『週刊ダイヤモンド』12月2日号の第一特集は「ゼネコン2024年ショック」です。2024年4月1日から、建設業にも働き方改革に伴う残業時間の上限規制が適用されます。
ゼネコン大再編時代へ5つのトリガー
「2024年問題」がいよいよ、建設業界に襲い掛かる。2024年問題とは、働き方改革に伴う時間外労働の上限規制が24年4月から建設業にも適用され、建設業界で人手不足と労務費の高騰が深刻化することである。

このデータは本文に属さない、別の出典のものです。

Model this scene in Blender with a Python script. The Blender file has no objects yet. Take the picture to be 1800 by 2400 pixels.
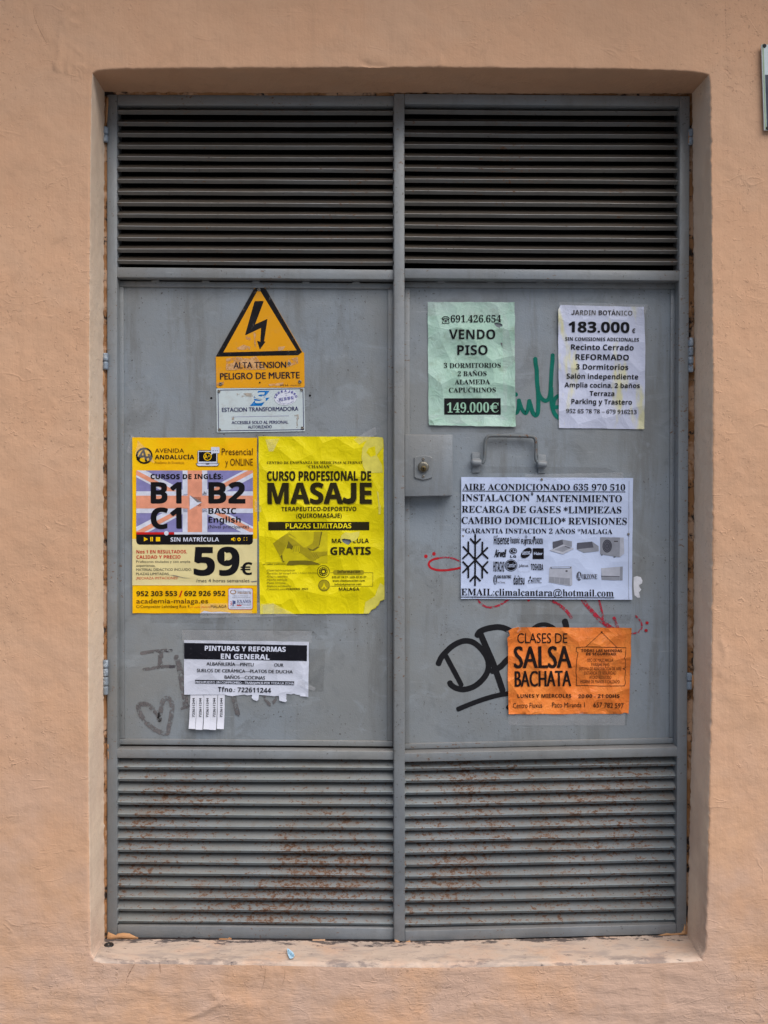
import bpy, bmesh, math, random, unicodedata
import numpy as np
from mathutils import Vector, Matrix, noise
from mathutils.geometry import delaunay_2d_cdt

random.seed(7)
sc = bpy.context.scene
col = sc.collection

# ------------------------------------------------------------------ camera
CAM = (0.6211993, -2.3334535, 1.0154518)
YAW, PITCH, ROLL = -0.0114083, -0.0059122, -0.0004812
FPX = 2400 * 35 / 36
_cy, _sy, _cp, _sp, _cr, _sr = (math.cos(YAW), math.sin(YAW), math.cos(PITCH), math.sin(PITCH), math.cos(ROLL), math.sin(ROLL))
ROT = (Matrix(((_cy, -_sy, 0), (_sy, _cy, 0), (0, 0, 1))) @ Matrix(((1, 0, 0), (0, _cp, -_sp), (0, _sp, _cp)))
       @ Matrix(((_cr, 0, _sr), (0, 1, 0), (-_sr, 0, _cr))))      # columns: right, forward, up
cam = bpy.data.cameras.new('camera')
cam.lens = 35
cam.sensor_fit = 'VERTICAL'
cam.sensor_height = 36
cam.sensor_width = 27
cam.clip_start = 0.05
cam.clip_end = 400
cam_ob = bpy.data.objects.new('camera', cam)
col.objects.link(cam_ob)
_r, _f, _u = ROT.col[0], ROT.col[1], ROT.col[2]
cam_ob.matrix_world = Matrix(((_r.x, _u.x, -_f.x, CAM[0]), (_r.y, _u.y, -_f.y, CAM[1]), (_r.z, _u.z, -_f.z, CAM[2]), (0, 0, 0, 1)))
sc.camera = cam_ob

# ------------------------------------------------------------------ light
SUN_EL, SUN_AZ = 63.0, 48.0        # degrees; azimuth measured from straight in front of the wall towards the right
world = bpy.data.worlds.new('World')
sc.world = world
world.use_nodes = True
wn = world.node_tree
bg = wn.nodes['Background']
sky = wn.nodes.new('ShaderNodeTexSky')
sky.sky_type = 'NISHITA'
sky.sun_disc = False
sky.sun_elevation = math.radians(SUN_EL)
sky.sun_rotation = math.radians(180 - SUN_AZ)
sky.air_density = 1.0
sky.dust_density = 4.0
sky.ozone_density = 1.0
wn.links.new(sky.outputs[0], bg.inputs[0])
bg.inputs[1].default_value = 0.058
sun = bpy.data.lights.new('sun', 'SUN')
sun.energy = 3.1
sun.angle = math.radians(82)
sun.color = (1.0, 0.96, 0.91)
sun_ob = bpy.data.objects.new('sun', sun)
col.objects.link(sun_ob)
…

かねて建設業界は「建設労働者の高齢化」「人手不足」「長時間労働」という三大問題を抱えてきた。2024年問題は、三大問題にあえぐ建設業界に追い打ちをかけるのは必至で、生き残りを懸けた合従連衡は避けられない。その先に待つのは、建設業界の再編である。
そのトリガーは五つだ。
まずは「人手不足」である。すでにその実例がある。スーパーゼネコンの大成建設が11月9日、中堅ゼネコンのピーエス三菱をTOB(株式公開買い付け)によって連結子会社化することを決めた。
二つ目のトリガーは「後継者難」だ。M&A(企業の合併・買収)助言会社のレコフによると、近年は後継者不足をきっかけにした事業承継型のM&Aが活発化している。例えば、準大手の戸田建設が18年末、後継ぎがいなかった福島県の名門ゼネコンである佐藤工業を子会社化している。
業界再編の“刺客”はゼネコン業界にとどまらない。“黒船”ともいえる「物言う株主(アクティビスト)」が、三つ目のトリガーだ。
「PBR(株価純資産倍率)1倍割れ」のゼネコンは、アクティビストに狙われやすい。アクティビストに圧力をかけられた西松建設や大豊建設などは、再編を余儀なくされた。
トリガーの四つ目。異業種プレーヤーによる「領空侵犯」も目立つ。大和ハウス工業が12年に準大手のフジタを買収して業績を拡大させたのを“モデルケース”とし、近年はハウスメーカーが中堅ゼネコンを獲得する例が相次ぐ。
最後のトリガーが「自滅」だ。
あくまで2024年問題は、業界再編のきっかけの一つにすぎない。“火種”は、至る所にある。「ゼネコン大再編時代」がいよいよ到来する。